:: Task to carry out ::
Repeat the lines below exactly as written, please, from the line with "The Blender Python" to the line with "ceiling_light(U[4], U[5], -V[5], -V[4], 'lit", both lines included, and no others.

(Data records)
===

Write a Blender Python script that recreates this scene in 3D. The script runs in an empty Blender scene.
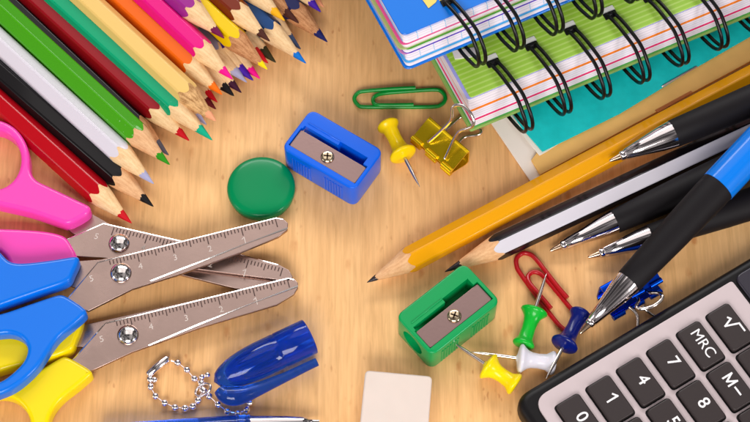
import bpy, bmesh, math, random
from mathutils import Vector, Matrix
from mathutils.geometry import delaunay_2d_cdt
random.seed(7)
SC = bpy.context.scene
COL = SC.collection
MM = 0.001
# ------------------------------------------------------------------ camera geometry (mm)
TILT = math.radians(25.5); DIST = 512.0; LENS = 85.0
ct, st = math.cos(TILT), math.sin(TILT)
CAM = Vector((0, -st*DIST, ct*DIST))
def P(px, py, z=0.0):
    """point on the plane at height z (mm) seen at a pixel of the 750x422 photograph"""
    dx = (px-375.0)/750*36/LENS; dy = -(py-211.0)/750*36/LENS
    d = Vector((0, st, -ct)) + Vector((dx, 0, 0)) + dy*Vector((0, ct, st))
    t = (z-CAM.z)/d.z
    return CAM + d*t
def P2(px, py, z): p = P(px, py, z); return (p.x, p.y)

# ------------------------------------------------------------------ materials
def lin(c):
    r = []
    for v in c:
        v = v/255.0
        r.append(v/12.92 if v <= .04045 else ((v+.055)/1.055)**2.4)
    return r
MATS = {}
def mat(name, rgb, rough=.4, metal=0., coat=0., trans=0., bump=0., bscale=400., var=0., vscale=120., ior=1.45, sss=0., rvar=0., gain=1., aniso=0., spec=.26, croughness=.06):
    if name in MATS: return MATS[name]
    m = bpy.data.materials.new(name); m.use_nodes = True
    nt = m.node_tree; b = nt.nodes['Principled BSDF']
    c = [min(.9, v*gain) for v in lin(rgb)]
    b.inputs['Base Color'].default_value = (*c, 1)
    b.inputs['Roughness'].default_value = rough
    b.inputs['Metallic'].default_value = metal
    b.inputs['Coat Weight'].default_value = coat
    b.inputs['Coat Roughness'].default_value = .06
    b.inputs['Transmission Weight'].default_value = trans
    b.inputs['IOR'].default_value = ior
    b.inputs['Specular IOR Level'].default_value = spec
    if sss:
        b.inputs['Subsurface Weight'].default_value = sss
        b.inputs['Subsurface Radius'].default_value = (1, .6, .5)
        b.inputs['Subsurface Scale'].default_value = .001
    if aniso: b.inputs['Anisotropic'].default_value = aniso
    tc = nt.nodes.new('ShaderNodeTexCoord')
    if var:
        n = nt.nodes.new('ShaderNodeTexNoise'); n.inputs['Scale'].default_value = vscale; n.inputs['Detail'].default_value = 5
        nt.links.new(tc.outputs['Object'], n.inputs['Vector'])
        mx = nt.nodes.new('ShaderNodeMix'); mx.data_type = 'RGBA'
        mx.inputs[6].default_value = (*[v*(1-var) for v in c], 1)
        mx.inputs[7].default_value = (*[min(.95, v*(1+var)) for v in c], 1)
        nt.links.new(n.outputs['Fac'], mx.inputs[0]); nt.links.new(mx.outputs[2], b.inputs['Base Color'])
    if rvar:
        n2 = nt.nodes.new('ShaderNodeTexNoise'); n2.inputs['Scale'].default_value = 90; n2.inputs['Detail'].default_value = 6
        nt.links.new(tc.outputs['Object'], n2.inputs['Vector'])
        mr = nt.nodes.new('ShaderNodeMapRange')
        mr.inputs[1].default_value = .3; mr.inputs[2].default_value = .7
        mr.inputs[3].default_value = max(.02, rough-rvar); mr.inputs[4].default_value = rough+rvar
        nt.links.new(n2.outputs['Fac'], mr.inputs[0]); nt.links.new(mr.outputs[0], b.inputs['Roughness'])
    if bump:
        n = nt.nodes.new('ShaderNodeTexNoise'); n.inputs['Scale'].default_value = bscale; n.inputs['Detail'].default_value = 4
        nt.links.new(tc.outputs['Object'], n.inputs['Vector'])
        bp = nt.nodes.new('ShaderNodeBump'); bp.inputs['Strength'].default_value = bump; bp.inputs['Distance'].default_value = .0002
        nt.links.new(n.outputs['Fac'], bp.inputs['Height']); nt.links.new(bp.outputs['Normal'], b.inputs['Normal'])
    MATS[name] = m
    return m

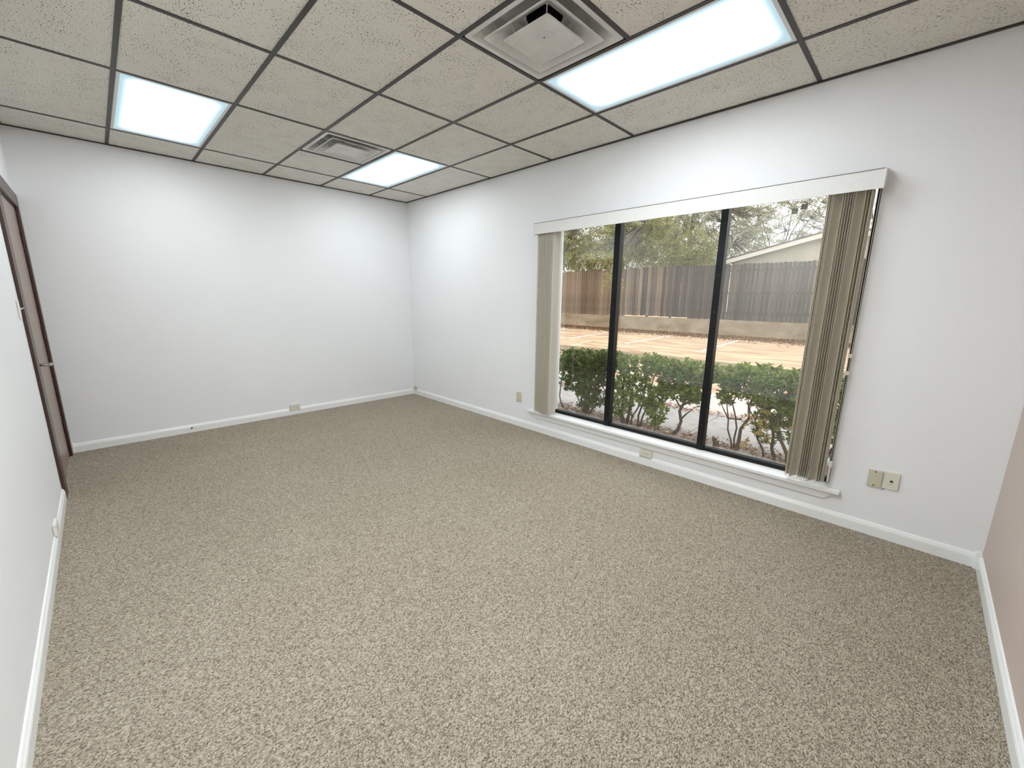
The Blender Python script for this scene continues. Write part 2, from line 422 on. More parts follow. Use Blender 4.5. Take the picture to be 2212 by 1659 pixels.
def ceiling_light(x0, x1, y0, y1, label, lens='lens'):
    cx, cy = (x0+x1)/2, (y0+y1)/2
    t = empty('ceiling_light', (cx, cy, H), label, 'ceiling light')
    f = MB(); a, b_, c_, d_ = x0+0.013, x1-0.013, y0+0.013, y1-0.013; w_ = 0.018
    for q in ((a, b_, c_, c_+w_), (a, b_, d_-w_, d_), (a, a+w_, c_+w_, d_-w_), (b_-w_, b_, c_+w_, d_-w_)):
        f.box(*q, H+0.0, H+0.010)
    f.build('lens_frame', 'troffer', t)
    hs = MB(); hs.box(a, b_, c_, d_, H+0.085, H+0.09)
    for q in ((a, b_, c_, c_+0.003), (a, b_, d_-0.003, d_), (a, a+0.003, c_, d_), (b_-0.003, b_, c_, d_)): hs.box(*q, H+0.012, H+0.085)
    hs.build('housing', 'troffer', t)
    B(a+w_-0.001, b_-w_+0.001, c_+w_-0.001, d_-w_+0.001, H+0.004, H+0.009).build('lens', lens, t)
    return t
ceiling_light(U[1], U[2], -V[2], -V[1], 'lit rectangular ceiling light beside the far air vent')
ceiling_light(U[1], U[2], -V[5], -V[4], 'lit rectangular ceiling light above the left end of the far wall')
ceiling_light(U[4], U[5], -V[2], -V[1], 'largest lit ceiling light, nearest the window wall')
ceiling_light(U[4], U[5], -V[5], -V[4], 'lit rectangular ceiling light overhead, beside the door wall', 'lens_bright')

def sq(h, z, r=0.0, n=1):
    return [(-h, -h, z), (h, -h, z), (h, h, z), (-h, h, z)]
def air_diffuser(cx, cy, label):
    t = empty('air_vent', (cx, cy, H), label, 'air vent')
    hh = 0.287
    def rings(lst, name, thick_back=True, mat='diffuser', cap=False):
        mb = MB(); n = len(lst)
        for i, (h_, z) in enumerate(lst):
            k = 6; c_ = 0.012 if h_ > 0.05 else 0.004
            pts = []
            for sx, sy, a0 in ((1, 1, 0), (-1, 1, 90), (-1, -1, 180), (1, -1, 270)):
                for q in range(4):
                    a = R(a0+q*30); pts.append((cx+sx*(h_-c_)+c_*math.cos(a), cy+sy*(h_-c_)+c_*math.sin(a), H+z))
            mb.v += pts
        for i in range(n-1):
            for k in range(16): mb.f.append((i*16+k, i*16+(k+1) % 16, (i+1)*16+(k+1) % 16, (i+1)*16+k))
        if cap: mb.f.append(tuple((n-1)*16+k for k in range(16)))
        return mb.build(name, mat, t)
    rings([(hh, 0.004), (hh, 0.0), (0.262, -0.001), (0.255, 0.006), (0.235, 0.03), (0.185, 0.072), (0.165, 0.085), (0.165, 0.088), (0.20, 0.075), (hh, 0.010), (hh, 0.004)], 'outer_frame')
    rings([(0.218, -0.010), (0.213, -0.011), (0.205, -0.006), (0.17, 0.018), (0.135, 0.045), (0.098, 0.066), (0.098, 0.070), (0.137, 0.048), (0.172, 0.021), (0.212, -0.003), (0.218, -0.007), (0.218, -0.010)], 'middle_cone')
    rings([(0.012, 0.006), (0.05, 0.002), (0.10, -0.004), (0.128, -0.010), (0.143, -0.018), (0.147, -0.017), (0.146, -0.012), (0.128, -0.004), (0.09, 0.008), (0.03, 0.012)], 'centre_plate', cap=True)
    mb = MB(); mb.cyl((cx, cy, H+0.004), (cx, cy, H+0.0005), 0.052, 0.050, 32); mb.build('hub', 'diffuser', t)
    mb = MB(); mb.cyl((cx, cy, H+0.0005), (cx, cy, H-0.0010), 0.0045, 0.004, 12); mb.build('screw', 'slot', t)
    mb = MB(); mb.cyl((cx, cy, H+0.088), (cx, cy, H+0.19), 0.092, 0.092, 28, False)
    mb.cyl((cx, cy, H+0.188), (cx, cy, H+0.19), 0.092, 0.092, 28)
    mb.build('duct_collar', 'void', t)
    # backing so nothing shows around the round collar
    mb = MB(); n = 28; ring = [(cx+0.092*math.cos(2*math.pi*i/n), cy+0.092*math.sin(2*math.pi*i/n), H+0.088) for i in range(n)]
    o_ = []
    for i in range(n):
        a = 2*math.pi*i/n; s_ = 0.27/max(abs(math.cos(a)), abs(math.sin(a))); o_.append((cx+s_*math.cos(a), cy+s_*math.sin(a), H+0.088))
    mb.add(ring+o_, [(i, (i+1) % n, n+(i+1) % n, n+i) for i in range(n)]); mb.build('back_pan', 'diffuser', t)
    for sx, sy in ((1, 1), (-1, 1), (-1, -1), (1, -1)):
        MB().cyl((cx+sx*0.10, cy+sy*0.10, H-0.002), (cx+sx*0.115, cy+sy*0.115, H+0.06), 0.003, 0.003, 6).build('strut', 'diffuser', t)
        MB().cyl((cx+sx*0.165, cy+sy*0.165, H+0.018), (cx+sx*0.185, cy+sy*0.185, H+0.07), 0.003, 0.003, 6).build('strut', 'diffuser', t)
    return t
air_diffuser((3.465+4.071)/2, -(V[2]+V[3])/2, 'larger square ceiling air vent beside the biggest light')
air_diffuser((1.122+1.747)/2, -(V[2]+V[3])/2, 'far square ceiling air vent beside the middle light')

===

:: Answer to the problem ::
The Blender Python script for this scene continues. Write part 2, from line 422 on. More parts follow. Use Blender 4.5. Take the picture to be 2212 by 1659 pixels.
def ceiling_light(x0, x1, y0, y1, label, lens='lens'):
    cx, cy = (x0+x1)/2, (y0+y1)/2
    t = empty('ceiling_light', (cx, cy, H), label, 'ceiling light')
    f = MB(); a, b_, c_, d_ = x0+0.013, x1-0.013, y0+0.013, y1-0.013; w_ = 0.018
    for q in ((a, b_, c_, c_+w_), (a, b_, d_-w_, d_), (a, a+w_, c_+w_, d_-w_), (b_-w_, b_, c_+w_, d_-w_)):
        f.box(*q, H+0.0, H+0.010)
    f.build('lens_frame', 'troffer', t)
    hs = MB(); hs.box(a, b_, c_, d_, H+0.085, H+0.09)
    for q in ((a, b_, c_, c_+0.003), (a, b_, d_-0.003, d_), (a, a+0.003, c_, d_), (b_-0.003, b_, c_, d_)): hs.box(*q, H+0.012, H+0.085)
    hs.build('housing', 'troffer', t)
    B(a+w_-0.001, b_-w_+0.001, c_+w_-0.001, d_-w_+0.001, H+0.004, H+0.009).build('lens', lens, t)
    return t
ceiling_light(U[1], U[2], -V[2], -V[1], 'lit rectangular ceiling light beside the far air vent')
ceiling_light(U[1], U[2], -V[5], -V[4], 'lit rectangular ceiling light above the left end of the far wall')
ceiling_light(U[4], U[5], -V[2], -V[1], 'largest lit ceiling light, nearest the window wall')
ceiling_light(U[4], U[5], -V[5], -V[4], 'lit rectangular ceiling light overhead, beside the door wall', 'lens_bright')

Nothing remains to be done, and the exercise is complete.